_Short exercise_. Return all lines below containing the word "script".

_ _ _

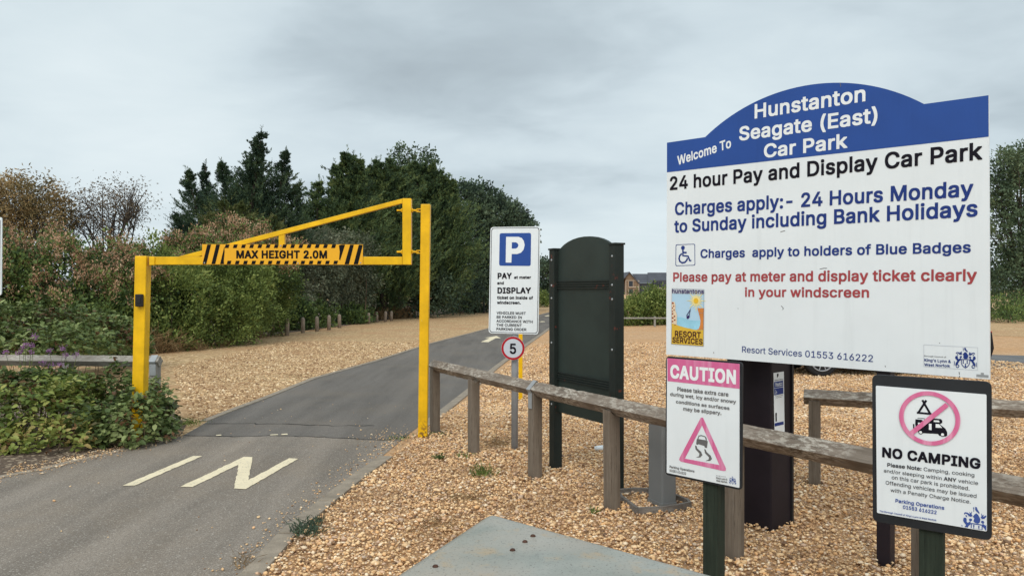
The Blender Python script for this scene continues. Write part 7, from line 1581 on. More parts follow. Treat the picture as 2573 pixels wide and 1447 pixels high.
def conifer(name, label, leaders, mat, blade=0.26, wd=0.05, density=1.0, group=None, elev=0.55, curl=0.25, fill=None, fr=0.55):
    """leaders: (base px, base py, tip px, tip py, radius px, depth, taper). Each leader is a stem hung with rising boughs of feathery sprays."""
    b0 = leaders[0]
    base = D(b0[0], b0[1], b0[5]); base = Vector((base.x, base.y, 0))
    th = thing(name, label, 'tree', base, group)
    Vs, Fs, off = [], [], 0
    def put(VF):
        nonlocal off
        Vs.append(VF[0]); Fs.append(VF[1] + off); off += len(VF[0])
    segs = []
    for (bx, by, tx, ty, rp, dp, tap) in leaders:
        tap = tap + 0.2; rp = rp * 1.5
        a, t = np.array(D(bx, by, dp)), np.array(D(tx, ty, dp + random.uniform(-0.6, 0.6)))
        Rm = rp / F * dp
        H = np.linalg.norm(t - a)
        nb = int(27 * density * max(0.8, H) * max(0.6, Rm) ** 0.6)
        u = rng.uniform(0, 0.985, nb) ** 1.1
        az = rng.uniform(0, 2 * np.pi, nb)
        bend = np.array([random.uniform(-1, 1) * 0.05 * H, 0, 0])
        axp = lambda q: a + (t - a) * q[:, None] + bend * (np.sin(q * np.pi))[:, None]
        ax = axp(u)
        prof = np.where(u > 0.12, (1 - u) ** tap, (1 - 0.12) ** tap * (0.65 + 0.35 * u / 0.12))
        whorl = 1 + 0.42 * np.sin(u * H * 4.2 + np.floor(az * 1.3) * 2.1 + rp)
        rogue = rng.uniform(0, 1, nb) < 0.22
        Lb = Rm * (prof + 0.03) * rng.uniform(0.3, 1.1, nb) * whorl * np.where(rogue, 1.4, 1.0)
        Lb = np.minimum(Lb, Rm * np.minimum(1.05, prof * 1.5 + 0.08))
        out = np.stack([np.cos(az), np.sin(az), np.zeros(nb)], 1)
        el = elev * rng.uniform(0.45, 1.2, nb) * np.where(rogue, 1.15, 1.0)
        P, Dd = [], []
        for q in (0.28, 0.42, 0.55, 0.67, 0.78, 0.87, 0.94, 1.0):
            rise = Lb * (q * np.tan(el) * 0.6 + curl * q * q) * (0.15 + 0.85 * (1 - u) ** 0.7)
            p = ax + out * (Lb * q)[:, None] + np.array([0, 0, 1.0]) * rise[:, None]
            dr = unit(out + np.array([0, 0, 1.0]) * (np.tan(el) * 0.6 + 2 * curl * q)[:, None] + rng.normal(size=(nb, 3)) * (0.34 if q < 1 else 0.10))
            P.append(p + rng.normal(size=p.shape) * 0.04); Dd.append(dr)
        P = np.concatenate(P); Dd = np.concatenate(Dd)
        ln = 0.8 * fr * rng.uniform(0.6, 1.3, len(P)) * np.clip(0.12 + 1.0 * np.tile(prof, 8), 0.16, 1)
        put(fronds(P, Dd, ln, blade, wd))
        # whip at the very tip
        q = np.linspace(0.84, 1.03, 10)
        PT = np.repeat(axp(q), 2, 0)
        put(fronds(PT, unit(rng.normal(size=PT.shape) * 0.35 + (t - a) / H), fr * 0.26, blade * 0.7, wd * 0.7, k=5))
        r0 = min(0.28, 0.02 + H * 0.022)
        segs.append(([Vector(a), Vector(a + (t - a) * 0.5 + bend), Vector(t)], [r0, r0 * 0.55, 0.012]))
    if fill:
        lob = ruffle(lobes_px(fill[0]), 10, 0.25, 0.45, 1.5)
        P, O = lobe_tips(lob, fill[1], 0.18, 0.45, 5)
        A = unit(O * np.array([1, 1, 0.5]) + np.array([0, 0, fill[2] if len(fill) > 2 else 0.45]) + rng.normal(size=O.shape) * 0.35)
        put(fronds(P, A, fr * rng.uniform(0.7, 1.4, len(P)), blade, wd))
    npmesh('crown', np.vstack(Vs), np.vstack(Fs), mat, th)
    f0 = segs[0][0][0]
    segs.append(([Vector((base.x, base.y, -0.1)), Vector((base.x * 0.5 + f0.x * 0.5, base.y, f0.z * 0.6 + 0.4)), f0 + Vector((0, 0, 0.3))], [0.30, 0.25, 0.2]))
    for s_ in segs[1:-1]:
        segs.append(([Vector((base.x, base.y, max(0.3, s_[0][0].z * 0.45))), (Vector((base.x, base.y, s_[0][0].z * 0.8)) + s_[0][0]) / 2, s_[0][0]], [0.14, 0.1, 0.06]))
    trunk_mesh(segs).build('trunk', M_BARK, th, fix=False)
    return th

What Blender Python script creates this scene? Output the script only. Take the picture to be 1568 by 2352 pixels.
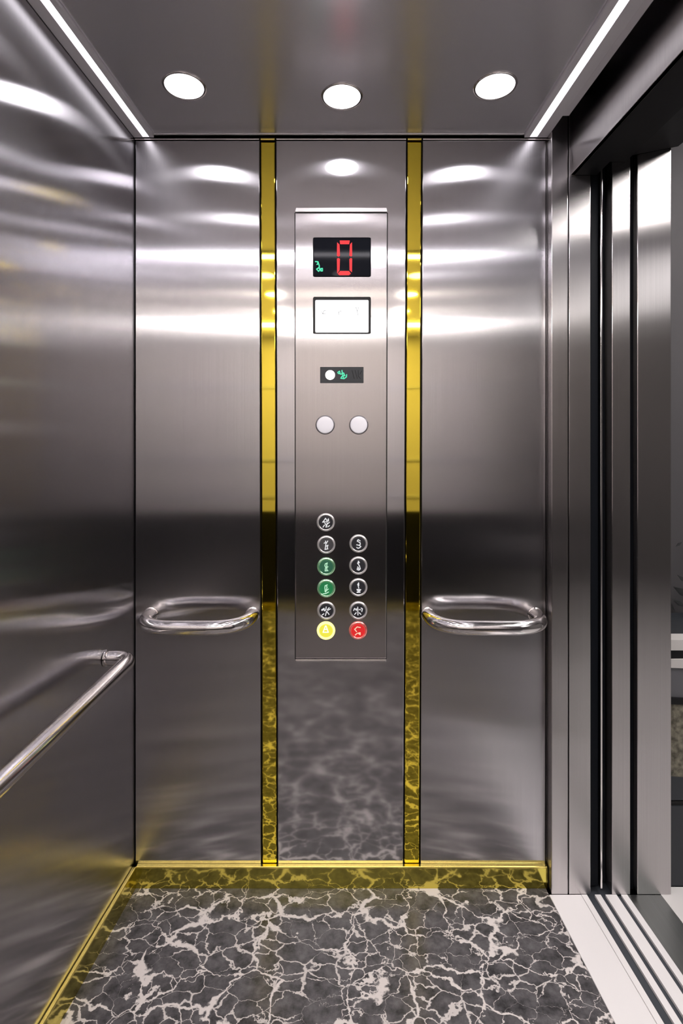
import bpy, bmesh, math
from mathutils import Vector

# ------------------------------------------------------------------ basics
for o in list(bpy.data.objects):
    bpy.data.objects.remove(o, do_unlink=True)
S = bpy.context.scene
C = S.collection
F = 1250.0            # focal length in pixels of the 1568 px wide frame
CX, CY = 784.0, 1040.0
EYE = 1.2717          # eye height above the floor
D = 1.6               # distance of the rear wall
JY = 1.566            # plane of the door jambs

cam_d = bpy.data.cameras.new('camera')
cam = bpy.data.objects.new('camera', cam_d)
C.objects.link(cam)
cam.location = (0, 0, EYE)
cam.rotation_euler = (math.pi / 2, 0, 0)
cam_d.sensor_fit = 'HORIZONTAL'
cam_d.sensor_width = 36
cam_d.lens = 36 * F / 1568
cam_d.shift_y = -(1176 - CY) / 1568
cam_d.clip_start = 0.01
S.camera = cam

W = bpy.data.worlds.new('world')
S.world = W
W.use_nodes = True
W.node_tree.nodes['Background'].inputs[0].default_value = (0, 0, 0, 1)
W.node_tree.nodes['Background'].inputs[1].default_value = 0

S.view_settings.view_transform = 'Standard'
S.view_settings.look = 'None'
S.view_settings.gamma = 1
S.view_settings.use_curve_mapping = False
S.view_settings.exposure = 0.0
S.cycles.use_denoising = True
S.cycles.max_bounces = 14
S.cycles.glossy_bounces = 14
S.cycles.diffuse_bounces = 4
S.cycles.sample_clamp_indirect = 6.0

# lamp strengths
L_SPOT = 13.0         # recessed downlights over the rear half
L_SPOT_WARM = 28.0    # unseen downlights added near the entrance to light the room
L_STRIP = 2.2         # strip lights along both sides
L_CROSS = 36.0        # unseen crosswise strip light, added for the bright reflected band
L_WASH = 70.0         # unseen strip light added to brighten the entrance-side wall
L_LOBBY = 24.0         # unseen lobby lamp added to brighten the sill
WHITE_LIGHT = (1.0, 0.95, 1.0)
WARM_LIGHT = (1.0, 0.90, 0.78)


def PX(px, y):
    return (px - CX) / F * y


def PZ(py, y):
    return EYE - (py - CY) / F * y


def P(px, py, y=D):
    return Vector((PX(px, y), y, PZ(py, y)))


def left_x(y):                       # left wall plane
    return -0.609 - 0.0704 * (D - y)


def right(x, y):                     # everything along the right side splays a little
    return x + 0.036 * (JY - y)


# ------------------------------------------------------------------ materials
MATS = {}


def nodes_of(name):
    m = bpy.data.materials.new(name)
    m.use_nodes = True
    MATS[name] = m
    nt = m.node_tree
    return m, nt, nt.nodes['Principled BSDF']


def plain(name, col, rough=0.5, metal=0.0, emit=None, es=0.0, spec=0.5):
    m, nt, b = nodes_of(name)
    b.inputs['Base Color'].default_value = (*col, 1)
    b.inputs['Roughness'].default_value = rough
    b.inputs['Metallic'].default_value = metal
    b.inputs['Specular IOR Level'].default_value = spec
    if emit:
        b.inputs['Emission Color'].default_value = (*emit, 1)
        b.inputs['Emission Strength'].default_value = es
    # faint unevenness so that no surface is perfectly uniform
    t = nt.nodes.new('ShaderNodeTexNoise')
    t.inputs['Scale'].default_value = 40
    g = nt.nodes.new('ShaderNodeNewGeometry')
    nt.links.new(g.outputs['Position'], t.inputs['Vector'])
    r = nt.nodes.new('ShaderNodeMapRange')
    r.inputs['To Min'].default_value = rough * 0.95
    r.inputs['To Max'].default_value = min(1, rough * 1.05 + 0.002)
    nt.links.new(t.outputs['Fac'], r.inputs['Value'])
    nt.links.new(r.outputs['Result'], b.inputs['Roughness'])
    return m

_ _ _

_Response to the task_.
The Blender Python script for this scene continues. Write part 7, from line 1581 on. More parts follow. Treat the picture as 2573 pixels wide and 1447 pixels high.
What Blender Python script creates this scene? Output the script only. Take the picture to be 1568 by 2352 pixels.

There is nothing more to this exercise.